2. Evaluating the Definite Integral ∫₀¹ (2x)/(x²+1)² dx

Now, let's switch gears and tackle a definite integral: ∫₀¹ (2x)/(x²+1)² dx. This one looks different from the first one, right? We have a fraction with a squared term in the denominator. When you see this kind of structure, u-substitution often comes to the rescue.

Mastering U-Substitution

U-substitution is a powerful technique that allows us to simplify integrals by changing the variable of integration. The idea is to identify a part of the integrand (the function being integrated) whose derivative also appears in the integral. This allows us to rewrite the integral in terms of a new variable, 'u', making it easier to solve.

Applying U-Substitution

In our integral ∫₀¹ (2x)/(x²+1)² dx, notice that the derivative of x² + 1 is 2x, which is conveniently present in the numerator. This is a clear signal for u-substitution!

Let's set:

  • u = x² + 1

Then:

  • du = 2x dx

See how the 2x dx in the numerator perfectly matches our du? This is what we want!

Now, we need to change the limits of integration. Since we're switching from x to u, we need to find the corresponding u values for our x limits:

  • When x = 0, u = 0² + 1 = 1
  • When x = 1, u = 1² + 1 = 2

So, our new integral in terms of u becomes:

∫₁² (1/u²) du

This looks much simpler, doesn't it? We can rewrite 1/u² as u⁻² and apply the power rule for integration:

∫₁² u⁻² du = [-u⁻¹]₁²

Now, we evaluate the antiderivative at the upper and lower limits and subtract:

[-u⁻¹]₁² = [-1/u]₁² = (-1/2) - (-1/1) = -1/2 + 1 = 1/2

Therefore, the value of the definite integral ∫₀¹ (2x)/(x²+1)² dx is 1/2. We successfully used u-substitution to transform a seemingly complex integral into a straightforward one.

3. Finding the Area Under a Curve y = h(x)

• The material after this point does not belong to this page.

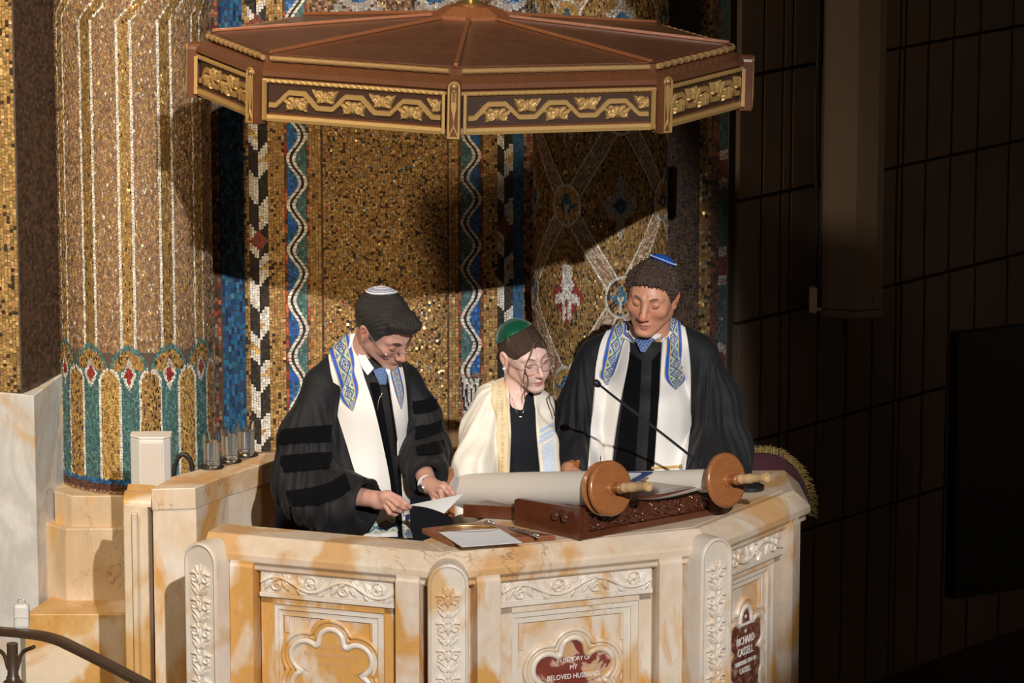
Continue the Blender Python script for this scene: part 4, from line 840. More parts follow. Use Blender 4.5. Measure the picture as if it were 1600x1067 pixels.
# burgundy mantle with gold fringe
mn = thing('velvet_mantle', A(1215, 760, .42), 'dark burgundy velvet scroll mantle with gold fringe behind the right end of the pulpit', 'mantle')
cM = A(1190, 790, .42); rx, rz = .153, .185; U_, V_ = 30, 16; V = []
for i in range(U_):
    a = math.pi * i / (U_ - 1)
    for j in range(V_):
        b = -math.pi / 2 + math.pi * j / (V_ - 1); c = math.cos(b) ** .6; V.append((cM[0] + rx * math.cos(a) * c * (1.0), cM[1] + .075 * math.sin(b) + .004 * math.sin(9 * a), cM[2] + (rz * math.sin(a) * c if True else 0)))
V2 = V; bt = [(x, y, z - .25) for x, y, z in []]
mo('velvet_body', V, gridfaces(U_, V_), M['burg'], mn, smooth=True)
MB().box((cM[0] - .02, cM[1], cM[2] - .10), (rx * 2 * .80, .12, .21)).build('velvet_skirt', M['burg'], mn, bevel=.03)
g = MB()
for i in range(330):
    a = math.radians(rng.uniform(-8, 118)); p = cM + np.array([rx * math.cos(a), -.02 + rng.uniform(-.02, .015), rz * math.sin(a)]); o_n = nrm(np.array([math.cos(a), rng.uniform(-.3, .1), math.sin(a)])); tg = np.array([-math.sin(a), 0, math.cos(a)]) * rng.uniform(-.5, .6); L = rng.uniform(.018, .032)
    g.tube([p, p + o_n * L * .6 + tg * L * .3, p + o_n * L + tg * L * .9 - ZZ * .008], [.0012, .0012, .0006], 4)
f_ = g.build('gold_fringe', M['fringe'], mn); f_['kind'] = 'stuff'
# ================================================================ PEOPLE: distance fields turned into meshes
f32 = np.float32
def grid(lo, hi, h):
    ax = [np.arange(lo[i], hi[i] + h, h, dtype=f32) for i in range(3)]; return np.meshgrid(*ax, indexing='ij'), np.array(lo, float), h
def nets(F, lo, h):
    """surface nets of a signed distance grid"""
    F = np.asarray(F, f32); F = np.where(np.abs(F) < 1e-7, f32(1e-6), F); nx, ny, nz = F.shape; S = F < 0
    c = np.zeros((nx - 1, ny - 1, nz - 1), np.int8)
    for i in (0, 1):
        for j in (0, 1):
            for k in (0, 1): c += S[i:nx - 1 + i, j:ny - 1 + j, k:nz - 1 + k]
    act = (c > 0) & (c < 8); I = np.argwhere(act); idx = -np.ones(act.shape, np.int64); idx[act] = np.arange(len(I))
    P = np.zeros((len(I), 3)); W = np.zeros(len(I))
    val = lambda o: F[I[:, 0] + o[0], I[:, 1] + o[1], I[:, 2] + o[2]]
    for ax in range(3):
        o1, o2 = [q for q in range(3) if q != ax]
        for a in (0, 1):
            for b in (0, 1):
                p = [0, 0, 0]; p[o1] = a; p[o2] = b; q = list(p); q[ax] = 1; f0, f1 = val(p), val(q); m = (f0 < 0) != (f1 < 0)
                t = np.where(m, f0 / np.where(m, f0 - f1, 1), 0); pt = np.tile(np.array(p, float), (len(I), 1)); pt[:, ax] = t; P[m] += pt[m]; W += m
    V = (I + P / W[:, None]) * h + lo; Q = []
    for ax in range(3):
        o1, o2 = [q for q in range(3) if q != ax]; s0 = [slice(None)] * 3; s1 = [slice(None)] * 3; s0[ax] = slice(0, -1); s1[ax] = slice(1, None)
        a, b = S[tuple(s0)], S[tuple(s1)]; E = np.argwhere(a != b); ok = (E[:, o1] > 0) & (E[:, o2] > 0) & (E[:, o1] < F.shape[o1] - 1) & (E[:, o2] < F.shape[o2] - 1); E = E[ok]; ins = a[E[:, 0], E[:, 1], E[:, 2]]
        def g(d1, d2): e = E.copy(); e[:, o1] += d1; e[:, o2] += d2; return idx[e[:, 0], e[:, 1], e[:, 2]]
        q = np.stack([g(-1, -1), g(0, -1), g(0, 0), g(-1, 0)], 1); flip = ins if ax != 1 else ~ins; q[~flip] = q[~flip][:, ::-1]; Q.append(q)
    Q = np.vstack(Q); return V, Q[(Q >= 0).all(1)]
def smooth_mesh(V, Q, it=2, lam=.5):
    e = np.vstack([Q[:, [0, 1]], Q[:, [1, 2]], Q[:, [2, 3]], Q[:, [3, 0]]]); n = len(V)
    for _ in range(it):
        S = np.zeros((n, 3)); c = np.zeros(n)
        for d in range(3): S[:, d] = np.bincount(e[:, 0], V[e[:, 1], d], n) + np.bincount(e[:, 1], V[e[:, 0], d], n)
        c = np.bincount(e[:, 0], minlength=n) + np.bincount(e[:, 1], minlength=n); V = V + lam * (S / np.maximum(c, 1)[:, None] - V)
    return V
def smin(a, b, k=.01): h = np.clip(.5 + .5 * (b - a) / k, 0, 1); return b + (a - b) * h - k * h * (1 - h)
def smax(a, b, k=.01): return -smin(-a, -b, k)
def ell(G, c, r, rot=None):
    X, Y, Z = [g - f32(q) for g, q in zip(G, c)]
    if rot is not None: X, Y, Z = [rot[0][i] * X + rot[1][i] * Y + rot[2][i] * Z for i in range(3)]
    k0 = np.sqrt((X / r[0]) ** 2 + (Y / r[1]) ** 2 + (Z / r[2]) ** 2); k1 = np.sqrt((X / r[0] ** 2) ** 2 + (Y / r[1] ** 2) ** 2 + (Z / r[2] ** 2) ** 2) + 1e-9
    return k0 * (k0 - 1) / k1
def cone(G, a, b, ra, rb, flat=None):
    a, b = np.asarray(a, float), np.asarray(b, float); d = b - a; X, Y, Z = [g - f32(q) for g, q in zip(G, a)]
    t = np.clip((X * f32(d[0]) + Y * f32(d[1]) + Z * f32(d[2])) / f32(d @ d), 0, 1); fx = flat or (1, 1, 1)
    return np.sqrt(((X - t * f32(d[0])) * fx[0]) ** 2 + ((Y - t * f32(d[1])) * fx[1]) ** 2 + ((Z - t * f32(d[2])) * fx[2]) ** 2) - (ra + (rb - ra) * t)
def chain(G, pts, rs, k=.02, flat=None):
    F = None
    for i in range(len(pts) - 1):
        c = cone(G, pts[i], pts[i + 1], rs[i], rs[i + 1], flat); F = c if F is None else smin(F, c, k)
    return F
def wob(G, fr, seed, n=5):
    r_ = np.random.default_rng(seed); out = 0
    for _ in range(n):
        d = nrm(r_.normal(size=3)) * fr * r_.uniform(.7, 1.4); out = out + np.sin(G[0] * f32(d[0]) + G[1] * f32(d[1]) + G[2] * f32(d[2]) + f32(r_.uniform(0, 6.28)))
    return out / n
def rotm(yaw, pitch, roll):
    a, b, c = R(yaw), R(pitch), R(roll)
    Rz = np.array([[math.cos(a), -math.sin(a), 0], [math.sin(a), math.cos(a), 0], [0, 0, 1]]); Rx = np.array([[1, 0, 0], [0, math.cos(b), -math.sin(b)], [0, math.sin(b), math.cos(b)]])
    Ry = np.array([[math.cos(c), 0, math.sin(c)], [0, 1, 0], [-math.sin(c), 0, math.cos(c)]]); return Rz @ Rx @ Ry
class Head:
    def __init__(s, nose_px, Y, yaw, pitch, roll, sc=1.0):
        s.R = rotm(yaw, pitch, roll); s.sc = sc; s.H = A(*nose_px, Y) - s.R @ (np.array([0, -.122, -.037]) * sc)
    def w(s, p): return s.H + (s.R @ (np.asarray(p, float) * s.sc).T).T
    def loc(s, G):
        X, Y, Z = [g - f32(q) for g, q in zip(G, s.H)]; Rm = s.R / s.sc; return [Rm[0, i] * X + Rm[1, i] * Y + Rm[2, i] * Z for i in range(3)]
    def locp(s, V): return (V - s.H) @ s.R / s.sc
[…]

Our final challenge is a bit more conceptual. We're asked to find the area under the curve y = h(x) from... well, we don't have specific limits! This is a deliberate move. The point here is to understand the fundamental concept of how integrals relate to areas.

The Definite Integral as Area

The definite integral of a function between two points represents the signed area between the function's graph and the x-axis.